-- Dataset extract --
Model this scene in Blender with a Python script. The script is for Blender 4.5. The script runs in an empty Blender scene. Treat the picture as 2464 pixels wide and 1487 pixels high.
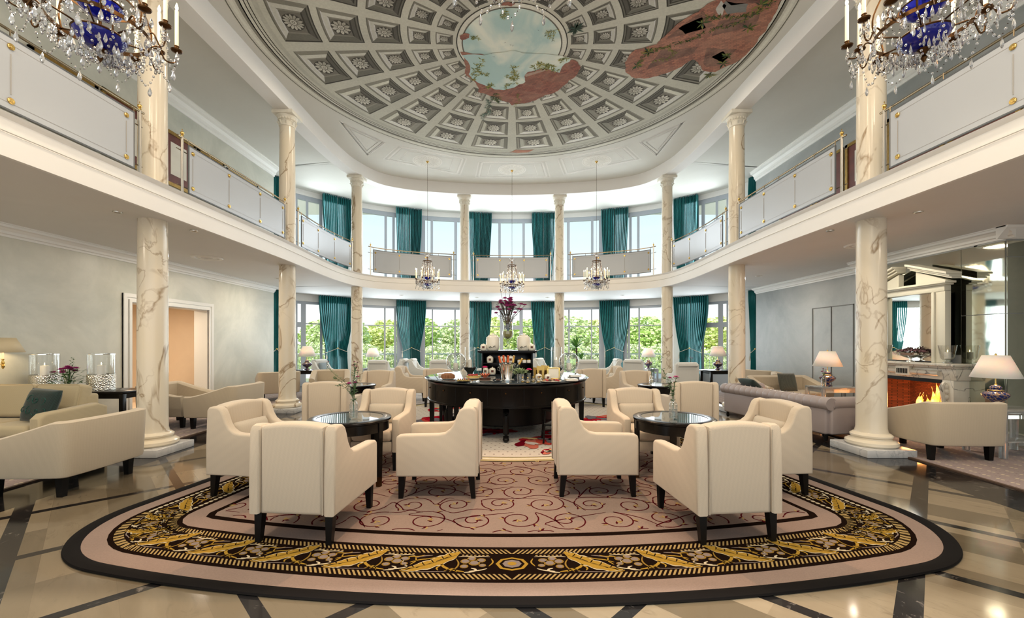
import bpy, bmesh, math, random
from mathutils import Vector, Matrix, noise
R = math.radians; PI = math.pi; sin = math.sin; cos = math.cos
SC = bpy.context.scene; COL = SC.collection
rnd = random.Random(7)

# ------------------------------------------------------------------ camera, world, sun, exposure
EYE = 1.5; FOC = 1015.0; CX = 1232.0; HY = 824.0
cam = bpy.data.cameras.new('camera'); cam.sensor_width = 36; cam.sensor_fit = 'HORIZONTAL'
cam.lens = FOC / 2464 * 36; cam.shift_y = (HY - 743.5) / 2464; cam.clip_start = .05; cam.clip_end = 400
camo = bpy.data.objects.new('camera', cam); COL.objects.link(camo)
camo.location = (0, 0, EYE); camo.rotation_euler = (R(90), 0, 0); SC.camera = camo
SC.view_settings.view_transform = 'Standard'; SC.view_settings.look = 'None'
SC.view_settings.gamma = 1; SC.view_settings.exposure = 0.0; SC.view_settings.use_curve_mapping = False
SC.cycles.max_bounces = 9; SC.cycles.diffuse_bounces = 4; SC.cycles.glossy_bounces = 4
SC.cycles.transmission_bounces = 6; SC.cycles.transparent_max_bounces = 14
SC.cycles.sample_clamp_indirect = 6; SC.cycles.caustics_reflective = False; SC.cycles.caustics_refractive = False
SC.cycles.use_denoising = True
w = bpy.data.worlds.new('sky'); SC.world = w; w.use_nodes = True
nt = w.node_tree; nt.nodes.clear()
tc = nt.nodes.new('ShaderNodeTexCoord'); sx = nt.nodes.new('ShaderNodeSeparateXYZ')
rp = nt.nodes.new('ShaderNodeValToRGB'); bg = nt.nodes.new('ShaderNodeBackground'); wo = nt.nodes.new('ShaderNodeOutputWorld')
rp.color_ramp.elements[0].position = .0; rp.color_ramp.elements[0].color = (1, 1, .98, 1)
rp.color_ramp.elements[1].position = .75; rp.color_ramp.elements[1].color = (.42, .62, .85, 1)
e = rp.color_ramp.elements.new(.12); e.color = (.74, .80, .80, 1)
e = rp.color_ramp.elements.new(.30); e.color = (.50, .645, .69, 1)
nt.links.new(tc.outputs['Generated'], sx.inputs[0]); nt.links.new(sx.outputs['Z'], rp.inputs[0])
nt.links.new(rp.outputs[0], bg.inputs[0]); nt.links.new(bg.outputs[0], wo.inputs[0]); bg.inputs[1].default_value = 1.5
def light(name, kind, loc, energy, color=(1, 1, 1), rot=(0, 0, 0), **k):
    d = bpy.data.lights.new(name, kind); d.energy = energy; d.color = color
    for a, b in k.items(): setattr(d, a, b)
    o = bpy.data.objects.new(name, d); COL.objects.link(o); o.location = loc; o.rotation_euler = rot
    return o
light('sun', 'SUN', (0, -20, 30), 5.0, (1, .96, .88), (R(38), R(-14), 0), angle=R(1))
# fill lamps added under the hall ceiling without housings; only the soffit lamps have them
FILL_XY = [(-1.6, 6.2), (1.6, 6.2), (-3.2, 4.0), (3.2, 4.0), (-1.8, 10.0), (1.8, 10.0), (-1.6, .8), (1.6, .8), (-3.4, 8.5), (3.4, 8.5), (0, 3.6), (-3.2, .6), (3.2, .6)]
for i, (x, y) in enumerate(FILL_XY):
    light('hall_fill_light', 'AREA', (x, y, 6.78), (95 if y < 2 else 60) if y < 5 else 26, (1, .80, .58) if y < 5 else (1, .86, .68), (0, 0, 0), size=.5)
SOFF = [(-5.9, 3.6), (5.9, 3.6), (-6.0, 8.3), (6.0, 7.2), (-5.9, 1.2), (5.9, 1.2), (-6.1, 11), (6.2, 10.6), (-3.9, 14.9), (3.9, 14.9), (-1.3, 15.6), (1.3, 15.6)]
for i, (x, y) in enumerate(SOFF):
    light('soffit_lamp_light', 'AREA', (x, y, 3.14), 26, (1, .86, .68), (0, 0, 0), size=.25)

light('ceiling_spot_light', 'SPOT', (0, 7.3, 6.6), 900, (1, .60, .36), (R(-33), 0, 0), spot_size=R(46), spot_blend=.5, shadow_soft_size=.06)
# daylight entering through the curved window wall, both storeys (a lamp per bay, just inside the panes)
for x, y, deg in ((-6.6, 14.9, 48), (-4.7, 16.25, 24), (-2.3, 16.95, 9), (0, 17.1, 0), (2.3, 16.95, -9), (4.7, 16.25, -24), (6.6, 14.9, -48)):
    light('window_daylight_lower', 'AREA', (x, y, 1.65), 70, (.86, .94, 1), (R(-90), 0, R(deg)), shape='RECTANGLE', size=1.5, size_y=2.5)
    light('window_daylight_upper', 'AREA', (x, y, 5.15), 90, (.86, .94, 1), (R(-90), 0, R(deg)), shape='RECTANGLE', size=1.5, size_y=2.7)

# ------------------------------------------------------------------ node expression helper
class E:
    def __init__(s, nt, sock): s.nt = nt; s.s = sock
    def _m(s, op, *a):
        n = s.nt.nodes.new('ShaderNodeMath'); n.operation = op
        for i, v in enumerate((s,) + a):
            if isinstance(v, E): s.nt.links.new(v.s, n.inputs[i])
            else: n.inputs[i].default_value = v
        return E(s.nt, n.outputs[0])
    def __add__(s, o): return s._m('ADD', o)
    def __sub__(s, o): return s._m('SUBTRACT', o)
    def __mul__(s, o): return s._m('MULTIPLY', o)
    def __truediv__(s, o): return s._m('DIVIDE', o)
    def fr(s): return s._m('FRACT')
    def fl(s): return s._m('FLOOR')
    def ab(s): return s._m('ABSOLUTE')
    def lt(s, o): return s._m('LESS_THAN', o)
    def gt(s, o): return s._m('GREATER_THAN', o)
    def mx(s, o): return s._m('MAXIMUM', o)
    def mn(s, o): return s._m('MINIMUM', o)
    def pw(s, o): return s._m('POWER', o)

class Mat:
    def __init__(s, name, col=(.8, .8, .8), rough=.5, metal=0, **k):
        s.m = bpy.data.materials.new(name); s.m.use_nodes = True; s.nt = s.m.node_tree
        s.b = s.nt.nodes['Principled BSDF']; s.b.inputs['Base Color'].default_value = (*col, 1)
        s.b.inputs['Roughness'].default_value = rough; s.b.inputs['Metallic'].default_value = metal
        for a, v in k.items():
            inp = s.b.inputs[a.replace('_', ' ')]
            inp.default_value = (*v, 1) if isinstance(v, tuple) else v
    def n(s, t, **k):
        n = s.nt.nodes.new('ShaderNode' + t)
        for a, v in k.items():
            if a in n.inputs: n.inputs[a].default_value = v
            else: setattr(n, a, v)
        return n
    def l(s, a, b): s.nt.links.new(a, b)
    def xyz(s, kind='Object', src=None):
        t = s.n('TexCoord'); q = s.n('SeparateXYZ'); s.l(src or t.outputs[kind], q.inputs[0])
        return [E(s.nt, q.outputs[i]) for i in range(3)]
    def pos(s):
        g = s.n('NewGeometry'); q = s.n('SeparateXYZ'); s.l(g.outputs['Position'], q.inputs[0])
        return [E(s.nt, q.outputs[i]) for i in range(3)]
    def vec(s, x, y, z):
        c = s.n('CombineXYZ')
        for i, v in enumerate((x, y, z)):
            if isinstance(v, E): s.l(v.s, c.inputs[i])
            else: c.inputs[i].default_value = v
        return c.outputs[0]
    def noise(s, scale, detail=3, dist=0, vec=None, rough=.5):
        n = s.n('TexNoise'); n.inputs['Scale'].default_value = scale; n.inputs['Detail'].default_value = detail
        n.inputs['Distortion'].default_value = dist; n.inputs['Roughness'].default_value = rough
        if vec is None: vec = s.n('TexCoord').outputs['Object']
        s.l(vec, n.inputs['Vector']); return E(s.nt, n.outputs['Fac'])
    def mix(s, f, a, b):
        n = s.n('Mix'); n.data_type = 'RGBA'
        if isinstance(f, E): s.l(f.s, n.inputs[0])
        else: n.inputs[0].default_value = f
        for i, v in ((6, a), (7, b)):
            if isinstance(v, tuple): n.inputs[i].default_value = (*v, 1)
            else: s.l(v, n.inputs[i])
        return n.outputs[2]
    def ramp(s, f, stops):
        n = s.n('ValToRGB'); r = n.color_ramp
        r.elements[0].position, r.elements[0].color = stops[0][0], (*stops[0][1], 1)
        r.elements[1].position, r.elements[1].color = stops[-1][0], (*stops[-1][1], 1)
        for p, c in stops[1:-1]:
            e = r.elements.new(p); e.color = (*c, 1)
        s.l(f.s, n.inputs[0]); return n.outputs[0]
    def base(s, c): s.l(c, s.b.inputs['Base Color']); return s
    def bump(s, h, st=.3, d=.002):
        n = s.n('Bump'); n.inputs['Strength'].default_value = st; n.inputs['Distance'].default_value = d
        s.l(h.s, n.inputs['Height']); s.l(n.outputs[0], s.b.inputs['Normal']); return s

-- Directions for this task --
Leave out the pictures and repeat exactly the lines from the start of the material through the line that contains "rnd = random.Random(7)", both included.

-- Output of the exercise --
Model this scene in Blender with a Python script. The script is for Blender 4.5. The script runs in an empty Blender scene. Treat the picture as 2464 pixels wide and 1487 pixels high.
import bpy, bmesh, math, random
from mathutils import Vector, Matrix, noise
R = math.radians; PI = math.pi; sin = math.sin; cos = math.cos
SC = bpy.context.scene; COL = SC.collection
rnd = random.Random(7)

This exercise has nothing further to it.